Time to Fish or Cut Bait

Posted on September 05, 2010 | Atlantic Business Magazine | 0 Comments

I first saw Petty Harbour in 1986. Then, the outport community was home to just under 1,000 souls and four separate fish plants. Today, it boasts over 1,200 residents and, following a banner year for new home construction, there are more on the way. The fishery, however, hasn’t done so well (at least, on the surface).

There is no trace of the former crab plant. It’s gone, demolished. Likewise the salt fish plant. The ‘red plant’, as it’s locally known, still stands but hasn’t processed fish in ages. The CO-OP, established 26 years ago, has been reduced to little more than a holding facility for fish waiting to be processed elsewhere. Gone as well are the jobs that went with those plants, and the Town which once had enough seasonal work for all its residents to get their ‘stamps’ now sees most of its citizens commuting to St. John’s for employment.
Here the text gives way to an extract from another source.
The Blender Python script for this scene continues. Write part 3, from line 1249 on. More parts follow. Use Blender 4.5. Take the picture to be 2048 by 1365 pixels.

There are fewer boats too. When quotas fell following the 1992 cod moratorium, many fishermen merged operations. Captains became crew, and single boats became responsible for multiple quotas (a quota being the maximum amount each fisherman could harvest). Harvesters are, after all, independent business owners and the change in supply demanded that they consolidate operations and cut expenses. From what I hear, and this is far from a scientific assessment, Petty Harbour fishermen are wealthier than they’ve ever been before. True, the Town’s industry is only two-thirds the size it once was, but the remaining portion is economically viable—and sustainable. The rest of the province is only now coming to the same realization.

Everyone (harvesters, processors and government) agrees that the fishery continues to be substantially ‘overcapitalized’. Eighteen years after the moratorium, there are still too many harvesters and too many processors chasing a dwindling resource. Derek Butler, executive director of the Association of Seafood Producers, reports that crab catch rates are in a three-year decline and shrimp quotas are down 21 per cent over 2008 (and are expected to go lower again next year). Yet, there are enough crab plants in Newfoundland and Labrador to process five times the world’s snow crab supply if they operated year-round, says Butler. Instead they are open mere months.

According to the provincial government’s fishery Year in Review 2009, total production value declined 21.6 per cent over 2008, employment was down 6.1 per cent and total landings were down 8.5 per cent. Clearly, the historical view of the Newfoundland fishery as a social enterprise whose purpose was to employ as many people as possible, even if only for 14 weeks a year, is beyond misguided. To continue along this course would be downright demented.

The good news is that a coordinated effort is afoot to redesign the fishery as the business it truly is. As I write, professor Tom Clift of Memorial University is overseeing negotiations between the Fish, Food and Allied Workers union, the Association of Seafood Producers and the provincial government, with input from the feds. Their purpose is to come to a collective agreement on ways and means of rationalizing the fishery, and to submit it to the provincial Fisheries minister this September.

Just think about how revolutionary this is: these often divergent interest groups are working collectively and cooperatively on a plan that will ultimately result in fewer participants for all concerned. They hope to significantly reduce the total number of harvesters and processors, probably by a third. In other words, we can realistically expect to see more than 7,500 people removed from that industry.

How that will happen, I don’t know, but I expect that for fishers it will involve subsidized early retirements, possibly license buy-outs and potentially government regulation against license transfer. For processors, economics may force some closures (they can’t stay open if there aren’t any fish to process) and mergers will probably take care of the rest. Those who remain will, hopefully, be on solid financial footing.

Twenty-four years ago, this type of thinking would have been heresy but in today’s fishing environment, it’s become a necessity. Either the players involved amputate, or they become extinct. This is more than a survivalist issue, however, it’s also about building hope for the future.

Derek Butler says it best: “With reduced pressures on the resource stemming from overcapacity, we can finally put the fish first. Better fisheries management will result from a changed fisheries structure.”

If a tired, stressed, overharvested Newfoundland fishery can still haul in production values of more than $800-million annually, just imagine what a healthy fishery can accomplish.